Watcom and Zortech also provide sbrk but not rbrk. However, you may not want to use their linear heaps because of the implementation's overhead. When I ran the Listing 4 test program with these two compilers, I discovered that the sbrk version of savesym stored fewer symbols than the malloc version.
This discovery led me to examine the source code that Zortech supplies in their Developer's Edition. It turns out that each time you call their sbrk function, they invoke DOS to get more memory. Since DOS allocates in multiples of 16-byte paragraphs, each sbrk request is rounded up to the next multiple of 16. This is considerably more overhead than Zortech's malloc, which rounds each request up to the next multiple of four.
Zortech's implementation of sbrk also violates the spirit of the original UNIX version, where the requested size was not rounded up and each allocated block was immediately above its predecessor.

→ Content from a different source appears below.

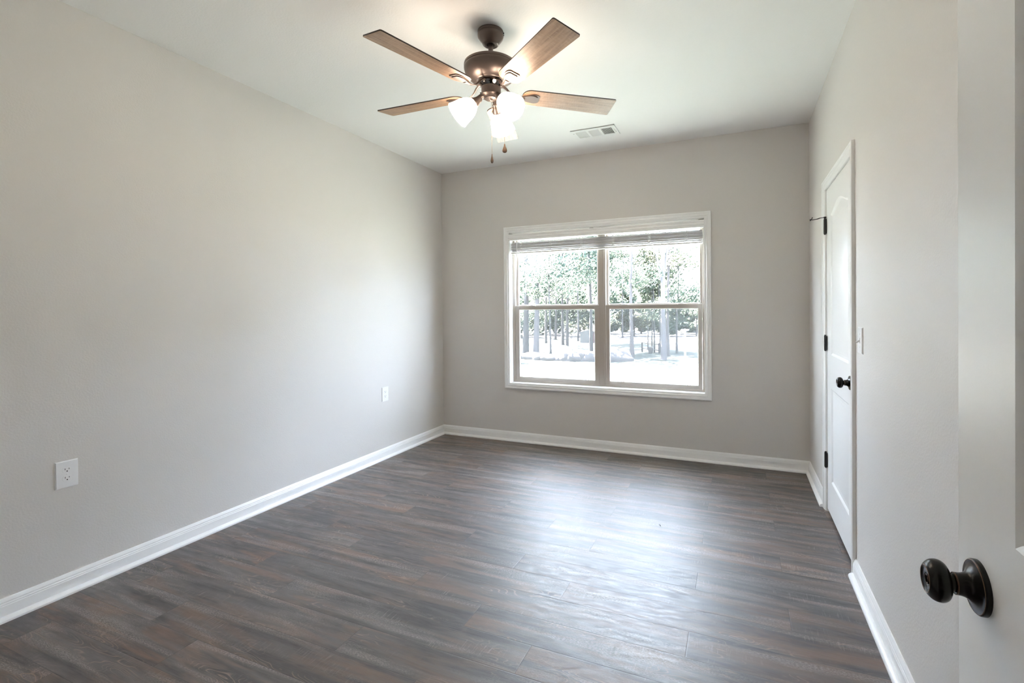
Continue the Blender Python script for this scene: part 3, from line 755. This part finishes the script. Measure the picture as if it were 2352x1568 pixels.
def gpt(u, v):
    """ground point the photograph shows at pixel (u, v)"""
    d = F + RR*((u-1176-89.1)/1067.54) - UU*((v-784+65.0)/1067.54)
    t = (GZ-CAM.z)/d.z
    return CAM + d*t
def at_depth(u, v, dist):
    d = F + RR*((u-1176-89.1)/1067.54) - UU*((v-784+65.0)/1067.54)
    return CAM + d*(dist/d.length)

def leaves_mesh(name, blobs, size, mat, parent, rng):
    """blobs: (cx, cy, cz, rx, ry, rz, n)"""
    V, Fc = [], []
    for cx, cy, cz, rx, ry, rz, n in blobs:
        for _ in range(n):
            while True:
                a, b2, c = rng.uniform(-1, 1), rng.uniform(-1, 1), rng.uniform(-1, 1)
                q = a*a+b2*b2+c*c
                if q <= 1 and q > rng.random()*0.8: break
            p = Vector((cx+a*rx, cy+b2*ry, cz+c*rz))
            s = size*rng.uniform(0.5, 1.25)
            n1 = Vector((rng.gauss(0, 1), rng.gauss(0, 1), rng.gauss(0, 1))).normalized()
            t1 = n1.orthogonal().normalized(); t2 = n1.cross(t1)
            i = len(V)
            V += [p - t1*s, p + t2*s*0.55 + n1*s*0.15, p + t1*s, p - t2*s*0.55 + n1*s*0.15]
            Fc.append((i, i+1, i+2, i+3))
    me = bpy.data.meshes.new(name); me.from_pydata([tuple(v) for v in V], [], Fc); me.materials.append(mat)
    o = bpy.data.objects.new(name, me); C.objects.link(o); o.parent = parent
    return o

LEAFN, LEAFS = 3.8, 0.45
TREES = 'trees on the lawn outside the window'
def tree(name, u, v, wpx, label, bark, leaf, height=13.0, lean=(0, 0), crown=None, nleaf=1600, fork=None, group=TREES, seed=1, leafsize=0.16, low=0.25, base=None):
    rng = random.Random(seed); r = wpx
    if base is None: base = gpt(u, v); dist = (base-CAM).dot(F); r = wpx*dist/1067.54/2
    e = empty(name, base); tag(e, label, 'tree', group)
    bm = bmesh.new(); n = 9; pts = []; rads = []
    for i in range(n):
        t = i/(n-1); wob = 0.02*height*math.sin(t*5+seed)*t
        pts.append((lean[0]*t*height+wob, lean[1]*t*height+wob*0.5, t*height-0.05)); rads.append(max(0.02, r*(1.35 if i == 0 else 1.0)*(1-0.72*t)))
    tube(bm, pts, rads, 10)
    tips = []
    nb = 9
    for k in range(nb):
        t = low + (0.92-low)*rng.random()**1.6; p = Vector(pts[0]).lerp(Vector(pts[-1]), t); i = min(n-2, int(t*(n-1))); p = Vector(pts[i]).lerp(Vector(pts[i+1]), t*(n-1)-i)
        a = rng.uniform(0, 2*PI); ln = (crown or height*0.25)*rng.uniform(0.6, 1.1)*(1.05-0.5*t)
        q = p + Vector((math.cos(a)*ln, math.sin(a)*ln, ln*rng.uniform(0.15, 0.6))); mid = (p+q)/2 + Vector((0, 0, -0.06*ln))
        tube(bm, [p, mid, q], [r*0.28*(1-0.6*t)+0.01, r*0.18+0.006, 0.006], 6); tips.append(q); tips.append(mid)
    if fork:
        for (t0, dx, dz, rf) in fork:
            i = min(n-2, int(t0*(n-1))); p = Vector(pts[i]).lerp(Vector(pts[i+1]), t0*(n-1)-i)
            q = p + Vector((dx*math.cos(yaw), dx*math.sin(yaw), dz)); mid = p.lerp(q, 0.5) + Vector((0.08*dx, 0, 0))
            tube(bm, [p, mid, q], [r*rf, r*rf*0.8, r*rf*0.5], 8); tips.append(q)
    link('trunk', bm, bark, e, smooth=60)
    cr_ = crown or height*0.25
    blobs = []
    for q in tips:
        rr = cr_*rng.uniform(0.2, 0.4); blobs.append((q.x, q.y, q.z, rr, rr, rr*0.7, max(8, int(nleaf*LEAFN)//len(tips))))
    leaves_mesh('foliage', blobs, leafsize*LEAFS, leaf, e, rng)
    return e

D_, P_, B_ = M_bark_dark, M_bark_pale, M_bark_mid
tree('oak_tree', 1207, 810, 13, 'thick dark trunk, leftmost tree seen in left lower pane', D_, M_leaf2, 12, (0.005, 0), 2.6, 2300, seed=1, low=0.2)
tree('pine_tree', 1231, 815, 11.5, 'pale straight trunk leaning right, beside the thick dark trunk', P_, M_leaf, 15, (0.022, 0), 2.0, 500, seed=2, low=0.6)
tree('young_tree', 1265, 818, 4.5, 'slender young tree just behind the border rocks', D_, M_leaf, 7, (0.004, 0), 1.5, 1500, seed=3, leafsize=0.10)
tree('oak_tree', 1293, 792, 6, 'left of two close brown trunks in left lower pane', B_, M_leaf, 12, (0.012, 0), 3.0, 1700, seed=4)
tree('oak_tree', 1303, 793, 6, 'right of two close brown trunks in left lower pane', B_, M_leaf3, 12, (0.02, 0), 3.0, 1700, seed=5)
tree('oak_tree', 1254, 788, 5, 'dark trunk in shade beyond the drive near left pane edge', D_, M_leaf, 11, (-0.005, 0), 2.8, 1700, seed=6)
tree('oak_tree', 1276, 780, 5, 'reddish trunk far back in left lower pane', B_, M_leaf3, 12, (0, 0), 3.5, 1800, seed=7, leafsize=0.2)
tree('oak_tree', 1328, 783, 4, 'thin pale leaning trunk left of the shed', P_, M_leaf3, 13, (-0.012, 0), 2.2, 900, seed=8, low=0.5)
tree('oak_tree', 1358, 806, 7.5, 'dark trunk with side branches against the shed', D_, M_leaf2, 12, (0.006, 0), 2.4, 2000, seed=9)
tree('oak_tree', 1452, 822, 9, 'leafy tree beside the mossy boulder in right pane', B_, M_leaf, 7.5, (0.004, 0), 1.5, 1700, seed=10, leafsize=0.09, low=0.2)
tree('pine_tree', 1525, 826, 11, 'tall pale forked trunk at middle of right pane', P_, M_leaf3, 13, (0.004, 0), 2.2, 1300, fork=((0.17, 1.35, 2.3, 0.3), (0.19, -0.45, 2.8, 0.5), (0.2, 0.35, 3.2, 0.5)), seed=11, low=0.45)
tree('oak_tree', 1534, 817, 7, 'grey trunk directly behind the pale forked tree', B_, M_leaf3, 11, (-0.004, 0), 1.5, 350, seed=12, low=0.3)
tree('sapling', 1488, 803, 2.6, 'leftmost thin sapling behind the rail fence', B_, M_leaf, 8, (-0.012, 0), 1.1, 380, seed=13)
tree('sapling', 1497, 808, 3, 'thin dark sapling rising beside the barrel', D_, M_leaf, 9, (-0.002, 0), 1.1, 380, seed=14)
tree('sapling', 1503, 809, 3.5, 'straight dark sapling just right of the barrel', D_, M_leaf, 9, (0.003, 0), 1.1, 380, seed=15)
tree('sapling', 1517, 809, 3, 'thin dark sapling at right end of rail fence', D_, M_leaf3, 9, (0.003, 0), 1.1, 350, seed=16)
tree('oak_tree', 1555, 810, 5, 'small forked oak left of the white post', D_, M_leaf, 4.2, (0.004, 0), 1.6, 1200, seed=17, low=0.3, leafsize=0.11)
tree('pine_tree', 1430, 776, 3.5, 'far pale trunk before the dark woods in right pane', P_, M_leaf, 12, (0, 0), 2.4, 900, seed=18, low=0.5)

# woods in the distance, one thing per tree
rng = random.Random(40)
names = ['dark bushy tree in the far woods behind the drive', 'green tree in the far woods behind the drive', 'pale yellow-green tree in the far woods behind the drive']
k = 0
for u in range(1165, 1640, 24):
    kind = [0, 1, 2, 1, 0][k % 5]; v = 772 - (k % 3)*5
    right = u > 1400
    h = rng.uniform(2.4, 3.6) if right else rng.uniform(3.5, 7)
    if u > 1560: h = rng.uniform(2.0, 2.8)
    t = tree('woodland_tree', u+rng.uniform(-5, 5), v, 4, names[kind], [D_, B_, B_][kind], [M_leaf2, M_leaf, M_leaf3][kind], h, (0, 0), rng.uniform(1.1, 1.5) if right else rng.uniform(2.2, 3.0), 900, seed=60+k, group='far woodland trees of the %s kind' % ['dark bushy', 'green', 'pale yellow-green'][kind], leafsize=0.27, low=0.1)
    k += 1

for k, (x, y) in enumerate(((14, 15), (18, 21), (13, 26), (22, 14), (24, 20), (19, 9), (20, 28), (26, 10), (-26, 18), (-30, 24), (-24, 28), (-22, 12), (-29, 11), (-9.5, 9.0), (-10.5, 12.5), (-9.0, 6.0), (4.5, 19), (7, 22), (9.5, 18), (12, 22), (6, 27), (10, 29), (15, 31))):  # out-of-view trees added to cut side skylight, shade the lawn, extend the woods
    tree_at = Vector((x, y, GZ)); j = k % 3
    tree('woodland_tree', None, None, 0.16, 'tall unseen woodland tree added at the side of the yard', [D_, B_, P_][j], [M_leaf2, M_leaf, M_leaf3][j], 11+j, (0, 0), 3.2, 900, seed=120+k, group='unseen side yard trees added for shade', leafsize=0.3, low=0.1, base=tree_at)

# stone border, each stone a thing; a mossy boulder; shed, fence, barrel, post
def rock(name, u, v, wx, hz, label, group=None, seed=0, sq=0.7):
    rng = random.Random(seed); p = gpt(u, v); bm = bmesh.new(); bmesh.ops.create_icosphere(bm, subdivisions=3, radius=0.5)
    off = [Vector((rng.gauss(0, 1), rng.gauss(0, 1), rng.gauss(0, 1))).normalized() for _ in range(9)]
    for q in bm.verts:
        d = q.co.normalized(); k2 = 1 - sum(max(0, d.dot(o)-0.72)*0.7 for o in off)
        q.co = Vector((d.x*wx*0.5*k2, d.y*wx*0.5*sq*k2, max(-0.15*hz, d.z*hz*0.6*k2) + hz*0.12))
    o = link(name, bm, M_stone, smooth=35, loc=p, rot=(0, 0, yaw+rng.uniform(-.3, .3))); tag(o, label, 'rock', group); return o
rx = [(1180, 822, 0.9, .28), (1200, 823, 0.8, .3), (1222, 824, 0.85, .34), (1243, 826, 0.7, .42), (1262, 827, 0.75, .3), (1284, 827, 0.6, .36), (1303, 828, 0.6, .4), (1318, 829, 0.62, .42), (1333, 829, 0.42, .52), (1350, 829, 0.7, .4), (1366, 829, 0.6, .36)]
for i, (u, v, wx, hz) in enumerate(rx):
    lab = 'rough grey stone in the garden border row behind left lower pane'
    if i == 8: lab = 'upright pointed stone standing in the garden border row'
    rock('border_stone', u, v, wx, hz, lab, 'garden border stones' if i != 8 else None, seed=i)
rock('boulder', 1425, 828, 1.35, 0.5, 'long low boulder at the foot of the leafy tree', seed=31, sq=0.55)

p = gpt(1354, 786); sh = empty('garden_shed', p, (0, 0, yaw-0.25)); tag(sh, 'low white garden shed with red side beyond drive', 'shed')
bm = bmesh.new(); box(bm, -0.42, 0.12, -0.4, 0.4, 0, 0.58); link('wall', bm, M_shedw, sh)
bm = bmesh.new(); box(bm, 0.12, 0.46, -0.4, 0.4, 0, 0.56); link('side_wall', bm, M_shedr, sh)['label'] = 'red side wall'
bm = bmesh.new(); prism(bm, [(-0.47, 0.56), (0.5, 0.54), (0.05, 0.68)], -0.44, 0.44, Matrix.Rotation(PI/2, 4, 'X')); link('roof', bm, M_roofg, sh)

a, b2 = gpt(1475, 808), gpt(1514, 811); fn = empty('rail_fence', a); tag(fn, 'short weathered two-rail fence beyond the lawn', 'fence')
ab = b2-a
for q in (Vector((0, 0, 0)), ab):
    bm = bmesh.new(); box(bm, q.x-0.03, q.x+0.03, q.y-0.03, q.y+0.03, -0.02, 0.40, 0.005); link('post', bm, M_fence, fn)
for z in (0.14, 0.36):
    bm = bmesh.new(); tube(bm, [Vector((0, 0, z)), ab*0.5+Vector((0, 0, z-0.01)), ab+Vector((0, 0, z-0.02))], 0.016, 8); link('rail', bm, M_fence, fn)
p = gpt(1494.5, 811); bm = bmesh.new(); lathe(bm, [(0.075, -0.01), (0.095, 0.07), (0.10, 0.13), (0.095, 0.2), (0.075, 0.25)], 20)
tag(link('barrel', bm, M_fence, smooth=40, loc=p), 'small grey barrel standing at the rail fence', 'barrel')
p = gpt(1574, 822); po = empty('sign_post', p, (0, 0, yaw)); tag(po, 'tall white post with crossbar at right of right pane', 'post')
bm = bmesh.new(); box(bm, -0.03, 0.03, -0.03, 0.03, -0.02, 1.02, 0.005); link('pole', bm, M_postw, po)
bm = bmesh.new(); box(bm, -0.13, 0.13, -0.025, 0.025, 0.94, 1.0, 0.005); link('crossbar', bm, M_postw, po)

To be fair, however, Zortech says this about sbrk in their manual: "Applications should avoid using it." If that's the case, I wonder why they bothered to include it in their library and documentation.
The Watcom version of sbrk behaves so much like Zortech's that I suspect it uses a similar strategy, although I did not have access to their library source. It's clear that if you can benefit from the linear heap approach, you should use the routines from Listing 5 even in the Watcom and Zortech environments, which supposedly support this feature. To be sure of linking in the correct version, you might want to put a leading underscore in front of your sbrk and rbrk routines, or give them completely different names.